1. Start with a baseline, not a verdict
The most common mistake in fatigue tracking is trying to explain a trend too early. A few bad days can feel meaningful, but they are often just noise or incomplete coverage.
For most desk-work routines, a 7-day baseline is the minimum useful window. If you want to compare fatigue with active minutes or working sessions, 30 days is usually better.
2. Recorded minutes vs reliable minutes
Sarenica distinguishes total recorded minutes from reliable minutes. This matters because low-quality sensor conditions can produce data that is recorded but not trustworthy enough for stronger claims.
- Use recorded minutes to understand coverage volume.
- Use reliable minutes to judge whether comparison/correlation analysis is meaningful.
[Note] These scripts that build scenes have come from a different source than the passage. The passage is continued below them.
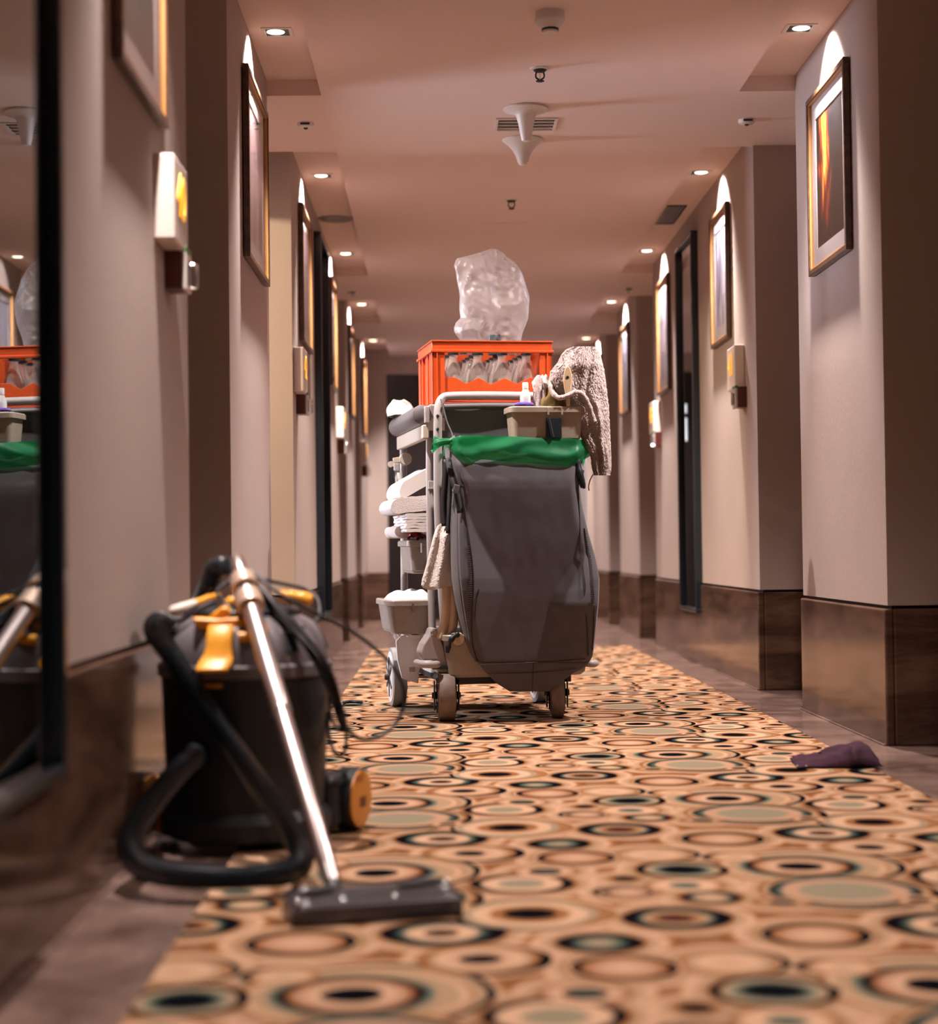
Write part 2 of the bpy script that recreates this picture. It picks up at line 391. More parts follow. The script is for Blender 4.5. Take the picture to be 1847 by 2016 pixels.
# carpet: concentric rings on a repeating field, all in shader nodes
def carpet_mat():
    PX, PY = .785, .8875
    m, N, L = new_mat('ringed_carpet'); b = N['Principled BSDF']
    b.inputs['Roughness'].default_value = 1.0; b.inputs['Specular IOR Level'].default_value = .0
    tan = (.235, .100, .040); tan2 = (.15, .062, .026); cream = (.50, .315, .20); pink = (.40, .235, .150); black = (.004, .004, .006)
    brown = (.050, .018, .013); teal = (.060, .085, .068); grey = (.225, .190, .128); sand = (.33, .215, .128)
    geo = N.new('ShaderNodeNewGeometry')
    # slight irregularity of the weave
    nw = N.new('ShaderNodeTexNoise'); nw.inputs['Scale'].default_value = 9; nw.inputs['Detail'].default_value = 2
    L.new(geo.outputs['Position'], nw.inputs['Vector'])
    v1 = N.new('ShaderNodeVectorMath'); v1.operation = 'SUBTRACT'; L.new(nw.outputs['Color'], v1.inputs[0]); v1.inputs[1].default_value = (.5, .5, .5)
    v2 = N.new('ShaderNodeVectorMath'); v2.operation = 'SCALE'; L.new(v1.outputs[0], v2.inputs[0]); v2.inputs['Scale'].default_value = .018
    v3 = N.new('ShaderNodeVectorMath'); v3.operation = 'ADD'; L.new(geo.outputs['Position'], v3.inputs[0]); L.new(v2.outputs[0], v3.inputs[1])
    v4 = N.new('ShaderNodeVectorMath'); v4.operation = 'MULTIPLY'; L.new(v3.outputs[0], v4.inputs[0]); v4.inputs[1].default_value = (1, 1, 0)
    P = v4.outputs[0]
    # (x, y, outer radius, [(radius from centre, colour) ...], in the background field?)
    C = [
     # crescents and halos below
     (.690, 5.030, .168, [(0, sand), (.150, sand), (.155, black), (.165, black), (.168, brown)], 0),
     (.668, 5.022, .160, [(0, sand), (.135, sand), (.145, cream), (.160, tan)], 1),
     (.698, 4.780, .156, [(0, black), (.156, black)], 0),
     (.690, 4.792, .152, [(0, tan), (.152, tan)], 0),
     (.690, 4.787, .143, [(0, grey), (.075, grey), (.085, pink), (.105, pink), (.113, teal), (.128, black), (.136, sand), (.143, sand)], 1),
     (.662, 5.024, .116, [(0, black), (.040, black), (.046, cream), (.068, pink), (.082, tan), (.088, brown), (.097, black), (.104, teal), (.116, grey)], 1),
     (.783, 4.508, .098, [(0, black), (.026, brown), (.032, cream), (.052, cream), (.062, teal), (.076, black), (.092, black), (.098, brown)], 1),
     (.569, 4.455, .091, [(0, cream), (.04, pink), (.066, tan), (.071, black), (.083, black), (.086, sand), (.091, sand)], 1),
     (.440, 5.009, .089, [(0, black), (.036, black), (.046, teal), (.056, grey), (.068, sand), (.073, black), (.085, black), (.089, tan)], 1),
     (.235, 4.424, .068, [(0, sand), (.020, grey), (.034, teal), (.046, black), (.062, black), (.068, brown)], 1),
     (.062, 4.326, .098, [(0, black), (.098, black)], 0),
     (.050, 4.334, .092, [(0, tan), (.092, tan)], 0),
     (.053, 4.330, .080, [(0, black), (.028, black), (.034, pink), (.06, cream), (.072, sand), (.080, tan)], 1),
     (.255, 4.264, .084, [(0, cream), (.035, pink), (.060, tan), (.065, black), (.076, brown), (.080, cream), (.084, cream)], 1),
     (.140, 4.900, .096, [(0, grey), (.040, grey), (.047, cream), (.070, cream), (.076, black), (.090, black), (.093, tan), (.096, tan)], 1),
     (.140, 4.640, .125, [(0, sand), (.112, sand), (.116, black), (.125, black)], 0),
     (.170, 4.640, .112, [(0, sand), (.112, tan)], 0),
     (.140, 4.640, .112, [(0, black), (.040, black), (.045, tan), (.060, tan), (.070, cream), (.092, cream), (.100, grey), (.112, sand)], 1),
     (.372, 4.590, .090, [(0, brown), (.026, brown), (.034, tan), (.050, sand), (.058, teal), (.066, black), (.084, black), (.090, brown)], 1),
     (.426, 4.860, .068, [(0, teal), (.024, teal), (.032, cream), (.052, cream), (.068, tan)], 1),
     (.454, 4.750, .058, [(0, cream), (.028, sand), (.036, teal), (.042, black), (.052, brown), (.058, tan)], 1),
     (.187, 5.013, .060, [(0, teal), (.028, black), (.036, cream), (.050, pink), (.060, tan)], 1),
     (.311, 4.812, .056, [(0, black), (.056, black)], 0),
     (.320, 4.806, .054, [(0, cream), (.025, pink), (.044, brown), (.047, sand), (.054, tan)], 1),
     (.418, 4.285, .080, [(0, black), (.080, black)], 0),
     (.408, 4.285, .078, [(0, pink), (.04, cream), (.060, sand), (.068, tan), (.078, pink)], 1),
     (.326, 4.930, .030, [(0, black), (.020, black), (.026, tan), (.030, tan)], 1),
     (.565, 4.700, .045, [(0, teal), (.018, brown), (.026, sand), (.045, tan)], 1),
     (.545, 4.250, .050, [(0, black), (.050, black)], 0),
     (.560, 4.245, .052, [(0, sand), (.03, cream), (.052, tan)], 1),
     (.012, 4.700, .040, [(0, brown), (.018, brown), (.024, cream), (.040, tan)], 1),
    ]
    dmin = None; cols = []
    for (x, y, r, st, inbg) in C:
        s = N.new('ShaderNodeVectorMath'); s.operation = 'SUBTRACT'; L.new(P, s.inputs[0]); s.inputs[1].default_value = (x, y, 0)
        w = N.new('ShaderNodeVectorMath'); w.operation = 'WRAP'; L.new(s.outputs[0], w.inputs[0])
        w.inputs[1].default_value = (PX/2, PY/2, 1); w.inputs[2].default_value = (-PX/2, -PY/2, -1)
        ln = N.new('ShaderNodeVectorMath'); ln.operation = 'LENGTH'; L.new(w.outputs[0], ln.inputs[0])
        d = ln.outputs['Value']
        cols.append((d, r, st))
        if inbg:
            q = N.new('ShaderNodeMath'); q.operation = 'SUBTRACT'; L.new(d, q.inputs[0]); q.inputs[1].default_value = r
            if dmin is None: dmin = q.outputs[0]
            else:
                k = N.new('ShaderNodeMath'); k.operation = 'MINIMUM'; L.new(dmin, k.inputs[0]); L.new(q.outputs[0], k.inputs[1]); dmin = k.outputs[0]
    def ramp(src, scale, stops):
        mu = N.new('ShaderNodeMath'); mu.operation = 'MULTIPLY'; L.new(src, mu.inputs[0]); mu.inputs[1].default_value = scale
        cr = N.new('ShaderNodeValToRGB'); els = cr.color_ramp.elements; els.remove(els[0])
        for i, (p, c) in enumerate(stops):
            e = els[0] if i == 0 else els.new(min(1, p*scale))
            e.position = min(1, p*scale); e.color = (*c, 1)
        L.new(mu.outputs[0], cr.inputs[0]); return cr.outputs[0]
    base = ramp(dmin, 8.0, [(0, tan), (.010, sand), (.020, pink), (.030, cream), (.040, tan), (.055, tan2), (.075, sand), (.1, tan)])
    for d, r, st in cols:
        c = ramp(d, 1/r/1.02, st)
        mr = N.new('ShaderNodeMapRange'); L.new(d, mr.inputs['Value'])
        mr.inputs['From Min'].default_value = r; mr.inputs['From Max'].default_value = r-.003
        mx = N.new('ShaderNodeMix'); mx.data_type = 'RGBA'; L.new(mr.outputs[0], mx.inputs['Factor']); L.new(base, mx.inputs['A']); L.new(c, mx.inputs['B'])
        base = mx.outputs['Result']
    nf = N.new('ShaderNodeTexNoise'); nf.inputs['Scale'].default_value = 420; nf.inputs['Detail'].default_value = 2
    L.new(geo.outputs['Position'], nf.inputs['Vector'])
    bp = N.new('ShaderNodeBump'); bp.inputs['Strength'].default_value = .8; bp.inputs['Distance'].default_value = .004
    L.new(nf.outputs['Fac'], bp.inputs['Height']); L.new(bp.outputs[0], b.inputs['Normal'])
    L.new(base, b.inputs['Base Color'])
    return m
M['carpet'] = carpet_mat()

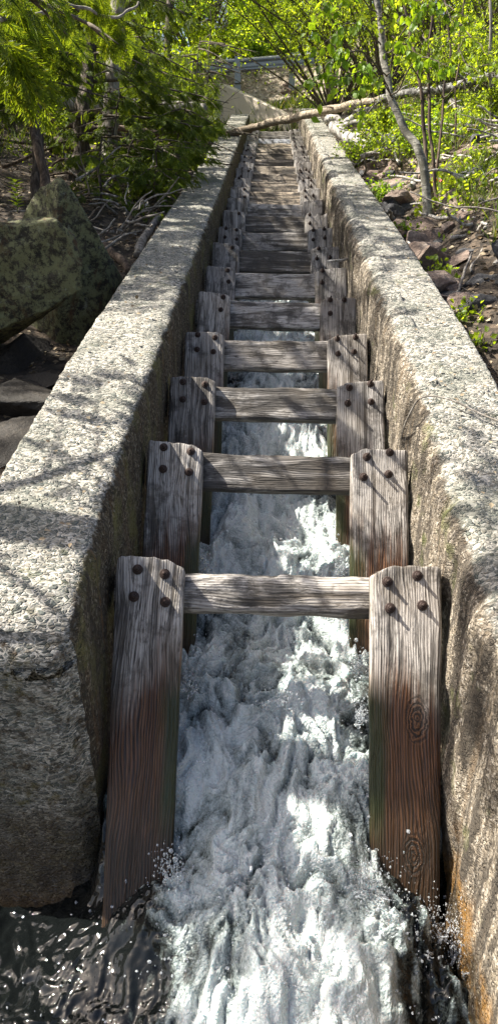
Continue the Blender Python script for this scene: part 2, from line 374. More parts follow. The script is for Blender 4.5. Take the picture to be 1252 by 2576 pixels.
# ------------------------------------------------------------------ terrain
def lerp(v, xs, ys): return np.interp(v, xs, ys)
def smooth_(a, b, v): t = np.clip((v - a) / (b - a), 0, 1); return t * t * (3 - 2 * t)
def ground_z(x, y):
    x = np.asarray(x, float); y = np.asarray(y, float)
    yl = [-6, -1.4, -.3, .5, 2, 3, 4.2, 5.5, 8, 12, 17, 19.3, 20.6, 24, 40, 120]
    L = lerp(y, yl, [-2.2, -2.1, -1.6, -.2, .12, .35, .85, 1.3, 1.85, 2.65, 3.6, 4.1, 5.45, 5.7, 6.0, 8])
    L = L + .15 * np.clip(-x - 1.3, 0, 1) * (y > 2) + .16 * np.clip(-x - 2.6, 0, 6) + .5 * np.clip((-x - 3.5) * .3, 0, 1.6) * np.clip((y + 3) / 5, 0, 1)
    Rr = lerp(y, yl, [-2.2, -2.1, -1.5, -.45, .35, .72, .98, 1.28, 1.85, 2.75, 3.85, 4.6, 5.65, 5.7, 6.0, 8])
    Rr = Rr + .45 * np.clip(x - 1.15, 0, .85) * smooth_(1.5, 4.5, y) + .2 * np.clip(x - 1.2, 0, 14)
    t = np.clip((x + 1.0) / 2.0, 0, 1)
    z = L * (1 - t) + Rr * t
    P = np.stack([x, y, x * 0], -1)
    z = z + .10 * fbm(P * 1.1, 4) + .03 * fbm(P * 5, 3)
    # the flume bed between the walls
    inn = (np.abs(x) < .90) & (y < 16.9)
    z = np.where(inn, np.minimum(z, y * math.tan(SL) - 1.6), z)
    yl_ = np.interp(x, [-4, -1.1, .62, .9], [18.75, 18.5, 17.3, 16.5])     # hollow in front of the headwall
    z = np.where((x > -2.6) & (x < .9) & (y < yl_) & (y > 16.0), np.minimum(z, y * math.tan(SL) - .22 + .05 * fbm(P * 4, 3)), z)
    return z
def gz(x, y): return float(ground_z(np.array([x]), np.array([y]))[0])
xs = np.unique(np.concatenate([np.linspace(-60, -5, 45), np.linspace(-5, 6, 170), np.linspace(6, 60, 45)]))
ys = np.unique(np.concatenate([np.linspace(-20, -3, 12), np.linspace(-3, 24, 330), np.linspace(24, 200, 40)]))
X, Y = np.meshgrid(xs, ys); Z = ground_z(X, Y)
nx, ny = len(xs), len(ys); i = np.arange(ny - 1)[:, None]; j = np.arange(nx - 1)[None]; a = i * nx + j
F = np.stack([a, a + 1, a + nx + 1, a + nx], -1).reshape(-1, 4)
mesh('ground', np.stack([X, Y, Z], -1).reshape(-1, 3), F, M['soil'], kind='structure')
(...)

- If reliable minutes are low, ask for a coverage summary before asking for causal explanations.
3. Ask time-window-first questions
Broad fatigue questions often trigger clarification because the system needs a time scope. You’ll get better results faster if you specify the window upfront.
Good examples
- "Compare my fatigue and active minutes over the last 30 days."
- "What fatigue pattern repeats most in my last 2 weeks of work sessions?"
- "Summarize fatigue trends this month and highlight low-confidence areas."
4. Focus on repeatability before interpretation
Once you have enough coverage, look for repeated conditions: similar session lengths, weekdays, or time blocks. This gives you a stronger foundation than one-off observations.
If you are experimenting (sleep schedule, breaks, caffeine timing), label those changes. Labels help transform general fatigue tracking into real personal pattern research.